I want to make it clear that I'm not an anti-blockchain luddite -- I'm delighted there are successful applications of blockchain technology already being used to ease the paperwork and enhance the trust of international agricultural trading. And someday we may see the U.S. Federal Reserve issue their own digital currency, which they are researching (https://www.federalreserve.gov/…), to make payments smoother, if they can do so while maintaining the stability of the financial system. But neither of those applications has anything to do with the wild, bubbly price of speculative bitcoin and other cryptocurrencies.

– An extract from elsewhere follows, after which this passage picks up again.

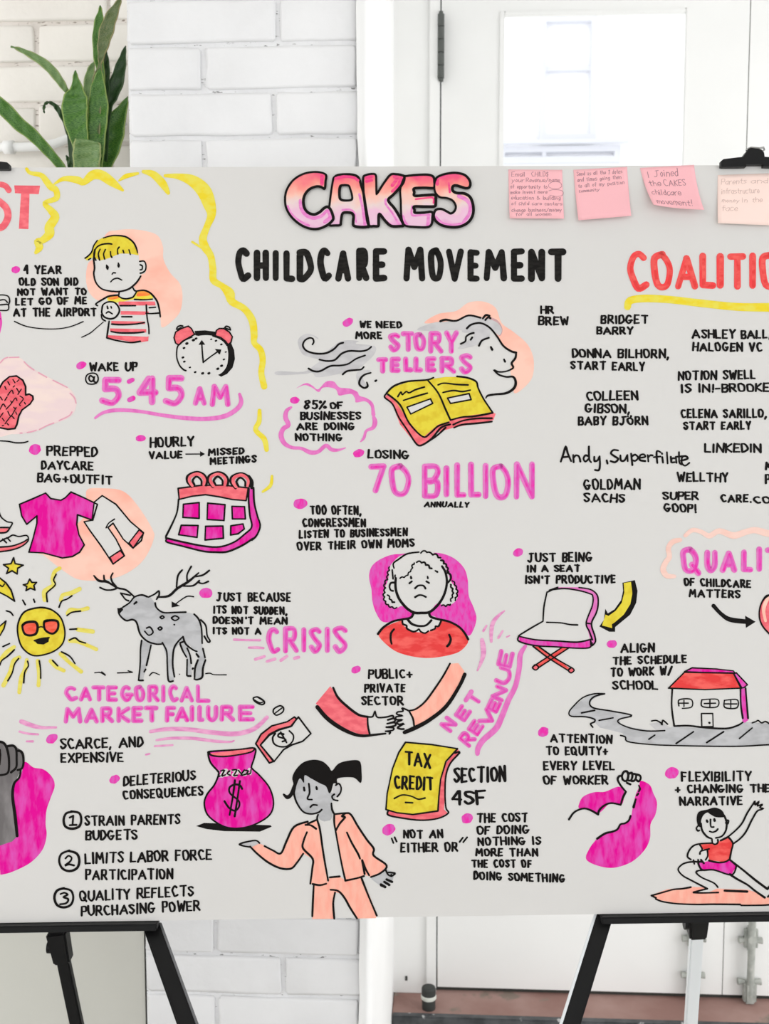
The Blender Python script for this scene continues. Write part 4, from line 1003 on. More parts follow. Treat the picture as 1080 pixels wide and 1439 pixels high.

Who knows? The bitcoin chart may turn back around and reach $100,000 someday, or $1,000,000. When there is no underlying economic calculation to find an asset's fundamental value, then its value will always be whatever the next person is willing to pay. But if it doesn't, then the real implications for the financial markets are likely to carry through the year 2022. Inflation is an ongoing phenomenon, and the Federal Reserve may hike interest rates by 0.75 percentage points by the end of the year. Some asset classes do better than others in an inflationary environment, like real estate (which is, you know, a "real" thing that earns higher cash rents when prices rise) and some stocks, if they represent companies that sell "real stuff" at newly inflated prices. The best inflation hedge, of course, is the "real stuff" itself: commodities. Corn, soybeans and wheat can all be turned into higher-priced fuel, higher-priced meat and higher-priced boxes of cereal in an inflationary environment.

In the comparison between cryptocurrency and grains, it doesn't get more imaginary than bitcoin, and it doesn't get more real than corn.